After conclusion of the contract the seller must send to the consumer
confirmation in writing of the main items of information (that is,
supplier's name, description of goods, price, delivery arrangements,
cooling off period). The confirmation must be provided at the latest
by the time that the goods are delivered or, in the case of services,
before or at an early stage during the performance of the contract.
In addition to the information mentioned above, the confirmation
should include details about when and how the consumer can exercise
the right to cancel, a physical address for the supplier (not a
post office box number) and details of any after-sale service.

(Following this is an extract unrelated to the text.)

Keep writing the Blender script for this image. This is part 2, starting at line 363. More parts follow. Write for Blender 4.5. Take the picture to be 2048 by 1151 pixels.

7.3.1.3 Cooling off period
The Regulations provide a cooling off period and an unconditional
right to cancel during that period. However, the right to cancel
does not apply to services that begin before the end of the cooling
off period, the supply of goods or services the price of which is
dependent on fluctuations in the financial market which cannot be
controlled by the supplier, goods made to the consumer's specifications,
perishable goods, the supply of audio or video recordings or computer
software if they are unsealed by the consumer, the supply of newspapers,
periodicals or magazines, and gaming, betting or lotteries.
The cooling off period begins as soon as the order has been made
and ends, in the case of services, seven working days after the
order was made or, in the case of goods, seven working days after
receipt of the goods. If the supplier has not complied with the
requirement for written confirmation, the cooling off period can
be extended for up to three months.
The Regulations require the consumer to send a notice of cancellation
in writing. The effective date of cancellation is that date on which
the notice is sent.
When a consumer cancels an order, all money paid must be returned
within 30 days. Charging for delivery and recovery in the event
of cancellation are commercial decisions for the business and will
be a factor in a consumer's choice between competing suppliers.
When a consumer exercises the right to cancel under the cooling
off provisions, ownership of the goods will revert to the supplier.
The consumer is required to take reasonable care of any goods that
have been supplied.
7.3.1.4 Fraud and consumer confidence
With regard to unsolicited goods, the consumer has the right to
retain or dispose of unsolicited goods as if they were an unconditional
gift. It is an offence to demand payment from consumers in respect
of unsolicited goods or services.
Suppliers are not able to contract out of the Regulations by inserting
contractual provisions inconsistent with the Regulations.